The government has stepped up reforms in the tea sector aimed at increasing farmers’ earnings through value addition, expansion of export markets, and aggressive global branding of Kenyan tea, Agriculture and Livestock Development Cabinet Secretary Mutahi Kagwe has said.
Speaking during the national celebrations to mark International Tea Day, whose theme was fostering growth and inclusion at Momul Tea Factory in Kericho County, Kagwe said the reforms were intended to transform the tea industry into a modern, sustainable, and globally competitive sector capable of creating more wealth for farmers and employment opportunities for young people.
The Cabinet Secretary said tea remained one of Kenya’s most strategic agricultural commodities, supporting millions of livelihoods directly and indirectly through farming, processing, transportation, marketing, and other related services while also remaining among the country’s leading foreign exchange earners.
“Kenya’s position as the world’s leading exporter of black CTC tea is a testament to the resilience, commitment, and hard work of our farmers and industrial players.
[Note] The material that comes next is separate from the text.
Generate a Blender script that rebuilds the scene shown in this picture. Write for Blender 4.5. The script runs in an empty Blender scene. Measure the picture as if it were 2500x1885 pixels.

Our tea continues to enjoy international recognition for its quality, flavor, and consistency, reinforcing Kenya’s reputation as a global leader in tea production,” said Kagwe.
He, however, noted that despite the sector’s strong performance, the industry continued to face major challenges, including declining prices in some markets, rising production costs, climate change, global market volatility, sustainability requirements, and overreliance on a limited number of export destinations.
Kagwe acknowledged traditional tea importers, including Pakistan, Egypt, Sudan, India, and Sri Lanka, for sustaining demand for Kenyan tea over the years, saying the government remained committed to strengthening partnerships with global consumers and buyers.
The CS said the government under President William Ruto was implementing reforms focused on enhancing tea farmers’ incomes by promoting value addition and diversifying export markets, particularly in Asia.
He revealed that Kenya had secured duty-free access for tea exports to China following bilateral engagements spearheaded by President Ruto, describing the Chinese market as a major breakthrough for the tea industry.
Kagwe said the government was encouraging investors to establish more tea packaging and processing facilities locally to ensure the country exports finished products instead of raw tea.
“Every time we export tea in sacks, we are exporting jobs to other countries. We need those jobs here in Kenya for our young people,” he said.
The Cabinet Secretary called for stronger policy measures to compel local value addition, saying increased processing and branding of tea locally would stimulate industrial growth and create employment opportunities for thousands of youths.
He further said the government was promoting climate-smart agriculture, environmental conservation, renewable energy use, water management, and sustainable land-use practices in tea-growing regions to safeguard the future of tea farming.
Kagwe commended tree-planting activities conducted during the celebrations, noting that they supported the government’s target of planting 15 billion trees by 2032 to combat climate change and restore ecosystems.
The CS also emphasized the need to involve more young people in agriculture, saying innovation, digital platforms, and agribusiness opportunities were key to making the tea sector attractive to the younger generation.
He praised universities and youth groups that participated in the celebrations through innovation forums and exhibitions aimed at repositioning tea farming as a profitable and modern economic activity.
On the proposed Tea Levy set for implementation in 2026, Kagwe defended the initiative, saying it was intended to provide sustainable funding for tea promotion, branding, research, quality assurance and market expansion.
He assured tea farmers and stakeholders that the levy would not impose unnecessary burdens on producers, explaining that the funds collected would be reinvested into strengthening the competitiveness of the tea sector.
Kagwe urged factory directors and other stakeholders opposed to the levy to seek dialogue with the government instead of engaging in prolonged court battles, noting that similar levies existed in other tea-exporting countries, especially in Asia, at even higher rates.
The CS stressed the need to protect Kenya’s geographical identity in international markets to prevent local tea from being rebranded abroad and losing its unique identity.
“We want consumers across the world to specifically identify and demand Kenya tea. That is why we must invest heavily in branding and promotion globally,” he said.
Kagwe further challenged tea factories and industry players to strengthen ethical sourcing, environmental stewardship, decent work standards, and human rights compliance to maintain global confidence in Kenyan tea.
He reiterated that current tea sector reforms were designed to ensure farmers received a larger share of tea revenues, noting that existing regulations require up to 79 percent of tea sales earnings to go directly to farmers.
The Cabinet Secretary also commended Momul Tea Factory for its leadership in modernization, innovation, and value addition, urging other tea factories across the country to emulate its operational model.
Kagwe said the government would continue engaging stakeholders as reforms take shape to ensure the tea industry remains sustainable, profitable, and globally competitive while delivering greater benefits to farmers and future generations.
The CS donated over 100,000 tea seedlings and another 100,000 avocado seedlings to farmers in Kericho.
Present at the function were the Kericho Senator Aaron Cheruiyot, Agriculture PS Paul Rono, Ambassador Florence Bore, KTDA National Chairman Enos Njeru, Kenya Tea Board CEO Willy Mutai, among others.